Stated goal
Leave the pictures out and quote every line from the start of the listing to the line with "sc.view_settings.exposure = .22", inclusive.

Information provided
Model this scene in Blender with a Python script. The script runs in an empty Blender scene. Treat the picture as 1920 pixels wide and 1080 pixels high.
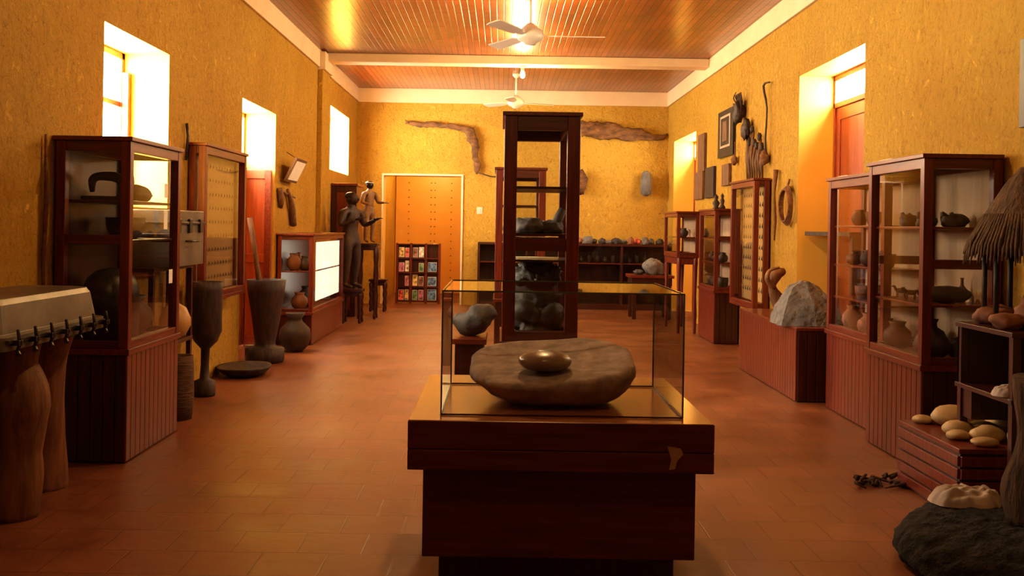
import bpy, math, random
from mathutils import Vector, Matrix, noise
random.seed(7)
sc = bpy.context.scene
try:
    sc.view_settings.view_transform = 'Standard'
    sc.view_settings.look = 'Medium High Contrast'
except Exception as e:
    print(e)
sc.view_settings.exposure = .22

# ---------------------------------------------------------------- materials
def newmat(name):
    m = bpy.data.materials.new(name); m.use_nodes = True
    nt = m.node_tree; b = nt.nodes['Principled BSDF']
    return m, nt, b
def N(nt, t, **kw):
    n = nt.nodes.new(t)
    for k, v in kw.items():
        if k in n.inputs: n.inputs[k].default_value = v
        else: setattr(n, k, v)
    return n
def ramp(nt, fac, c1, c2, p1=0.3, p2=0.7):
    r = nt.nodes.new('ShaderNodeValToRGB')
    r.color_ramp.elements[0].position = p1; r.color_ramp.elements[1].position = p2
    r.color_ramp.elements[0].color = (*c1, 1); r.color_ramp.elements[1].color = (*c2, 1)
    nt.links.new(fac, r.inputs[0]); return r.outputs[0]
def coords(nt, scale=(1, 1, 1)):
    tc = nt.nodes.new('ShaderNodeTexCoord'); mp = nt.nodes.new('ShaderNodeMapping')
    mp.inputs['Scale'].default_value = scale
    nt.links.new(tc.outputs['Object'], mp.inputs[0]); return mp.outputs[0]
def bump(nt, b, h, strength, dist=0.02, prev=None):
    bp = N(nt, 'ShaderNodeBump', Strength=strength, Distance=dist)
    nt.links.new(h, bp.inputs['Height'])
    if prev: nt.links.new(prev.outputs[0], bp.inputs['Normal'])
    nt.links.new(bp.outputs[0], b.inputs['Normal']); return bp
def noisy(name, c1, c2, scale=8, rough=0.7, bumpS=0.3, dist=0.01, stretch=(1, 1, 1), metal=0, p1=.3, p2=.7, coat=0):
    m, nt, b = newmat(name); co = coords(nt, stretch)
    n = N(nt, 'ShaderNodeTexNoise', Scale=scale, Detail=6, Roughness=.6); nt.links.new(co, n.inputs['Vector'])
    nt.links.new(ramp(nt, n.outputs[0], c1, c2, p1, p2), b.inputs['Base Color'])
    b.inputs['Roughness'].default_value = rough; b.inputs['Metallic'].default_value = metal
    b.inputs['Coat Weight'].default_value = coat; b.inputs['Coat Roughness'].default_value = .15
    if bumpS: bump(nt, b, n.outputs[0], bumpS, dist)
    return m
def wood(name, c1, c2, axis='z', rough=.35, coat=.25):
    st = {'z': (14, 14, 1), 'y': (14, 1, 14), 'x': (1, 14, 14)}[axis]
    return noisy(name, c1, c2, 3, rough, .08, .004, st, coat=coat)

M = {}
M['maho'] = wood('mahogany_vertical', (.09, .013, .006), (.22, .038, .012))
M['mahoy'] = wood('mahogany_long', (.09, .013, .006), (.22, .038, .012), 'y')
M['mahox'] = wood('mahogany_cross', (.062, .011, .006), (.16, .031, .011), 'x')
M['mahod'] = wood('mahogany_dark', (.03, .006, .004), (.075, .015, .007), 'z')
M['top'] = wood('tabletop_wood', (.26, .09, .03), (.42, .165, .055), 'x', .22, .5)
M['doorw'] = wood('door_wood', (.24, .045, .015), (.38, .08, .025), 'z', .4)
M['log'] = noisy('log_wood', (.11, .042, .016), (.30, .135, .055), 3, .65, .5, .02, (7, 7, .9))
M['darkwood'] = noisy('old_dark_wood', (.020, .012, .008), (.075, .038, .022), 4, .6, .5, .02, (5, 5, 1))
M['midwood'] = noisy('old_mid_wood', (.09, .045, .018), (.25, .12, .05), 5, .7, .4, .02, (5, 5, 1))
M['lightwood'] = noisy('carved_root_wood', (.13, .065, .024), (.34, .18, .07), 6, .6, .5, .02, (2, 2, 1))
M['stone'] = noisy('metate_stone', (.20, .145, .115), (.46, .35, .28), 14, .75, .6, .012)
M['hstone'] = noisy('smooth_hand_stone', (.20, .135, .10), (.32, .23, .17), 20, .3, .15, .005)
M['stoned'] = noisy('dark_stone', (.022, .018, .016), (.085, .066, .055), 9, .6, .6, .04)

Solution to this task
Model this scene in Blender with a Python script. The script runs in an empty Blender scene. Treat the picture as 1920 pixels wide and 1080 pixels high.
import bpy, math, random
from mathutils import Vector, Matrix, noise
random.seed(7)
sc = bpy.context.scene
try:
    sc.view_settings.view_transform = 'Standard'
    sc.view_settings.look = 'Medium High Contrast'
except Exception as e:
    print(e)
sc.view_settings.exposure = .22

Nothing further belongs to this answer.